Recurrent planet formation and intermittent protostellar outflows induced by episodic mass accretion

The formation and evolution of a circumstellar disk in magnetized cloud cores are investigated from a prestellar core stage until ∼10⁴ yr after protostar formation. In the circumstellar disk, fragmentation first occurs due to gravitational instability in a magnetically inactive region, and substellar-mass objects appear. The substellar-mass objects lose their orbital angular momenta by gravitational interaction with the massive circumstellar disk and finally fall onto the protostar. After this fall, the circumstellar disk increases its mass by mass accretion and again induces fragmentation. The formation and falling of substellar-mass objects are repeated in the circumstellar disk until the end of the main accretion phase. In this process, the mass of the fragments remains small, because the circumstellar disk loses its mass by fragmentation and subsequent falling of fragments before it becomes very massive.
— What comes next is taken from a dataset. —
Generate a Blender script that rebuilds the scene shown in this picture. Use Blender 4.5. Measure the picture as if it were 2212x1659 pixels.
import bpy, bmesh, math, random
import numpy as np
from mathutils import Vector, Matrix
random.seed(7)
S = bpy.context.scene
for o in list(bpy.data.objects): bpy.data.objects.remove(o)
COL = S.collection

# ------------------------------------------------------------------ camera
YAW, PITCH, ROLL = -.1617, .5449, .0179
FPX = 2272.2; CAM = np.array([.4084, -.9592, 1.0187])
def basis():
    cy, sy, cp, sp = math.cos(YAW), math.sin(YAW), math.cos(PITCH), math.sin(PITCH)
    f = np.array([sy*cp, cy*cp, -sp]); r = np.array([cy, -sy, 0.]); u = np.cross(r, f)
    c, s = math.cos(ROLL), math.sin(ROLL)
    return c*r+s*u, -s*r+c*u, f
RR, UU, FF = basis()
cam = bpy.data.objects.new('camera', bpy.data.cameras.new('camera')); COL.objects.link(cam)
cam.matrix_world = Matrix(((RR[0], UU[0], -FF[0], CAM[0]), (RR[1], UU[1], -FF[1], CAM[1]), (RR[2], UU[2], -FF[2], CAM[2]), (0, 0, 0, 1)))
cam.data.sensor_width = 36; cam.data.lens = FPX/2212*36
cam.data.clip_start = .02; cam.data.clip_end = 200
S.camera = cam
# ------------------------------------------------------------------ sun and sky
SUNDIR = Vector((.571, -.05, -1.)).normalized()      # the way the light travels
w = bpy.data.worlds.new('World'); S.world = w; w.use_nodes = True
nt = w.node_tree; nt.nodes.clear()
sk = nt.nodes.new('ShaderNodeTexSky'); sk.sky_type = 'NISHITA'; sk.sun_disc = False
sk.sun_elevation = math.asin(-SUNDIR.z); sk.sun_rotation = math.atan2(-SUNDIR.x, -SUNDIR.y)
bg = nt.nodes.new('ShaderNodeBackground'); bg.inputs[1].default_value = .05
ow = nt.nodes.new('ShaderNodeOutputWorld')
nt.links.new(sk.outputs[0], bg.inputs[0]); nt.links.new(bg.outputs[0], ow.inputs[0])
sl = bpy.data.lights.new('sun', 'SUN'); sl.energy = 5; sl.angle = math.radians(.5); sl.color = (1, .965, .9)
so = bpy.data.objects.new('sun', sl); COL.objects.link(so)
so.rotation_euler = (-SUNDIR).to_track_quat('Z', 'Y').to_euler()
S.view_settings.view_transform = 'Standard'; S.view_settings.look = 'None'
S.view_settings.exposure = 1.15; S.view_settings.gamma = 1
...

In addition, when fragments orbit near the protostar, they disturb the inner disk region and promote mass accretion onto the protostar. The orbital motion of substellar-mass objects clearly synchronizes with the time variation of the accretion luminosity of the protostar. Moreover, as the objects fall, the protostar shows a strong brightening for a short duration. The intermittent protostellar outflows are also driven by the circumstellar disk whose magnetic field lines are highly tangled owing to the orbital motion of fragments. The time-variable protostellar luminosity and intermittent outflows may be a clue for detecting planetary-mass objects in the circumstellar disk.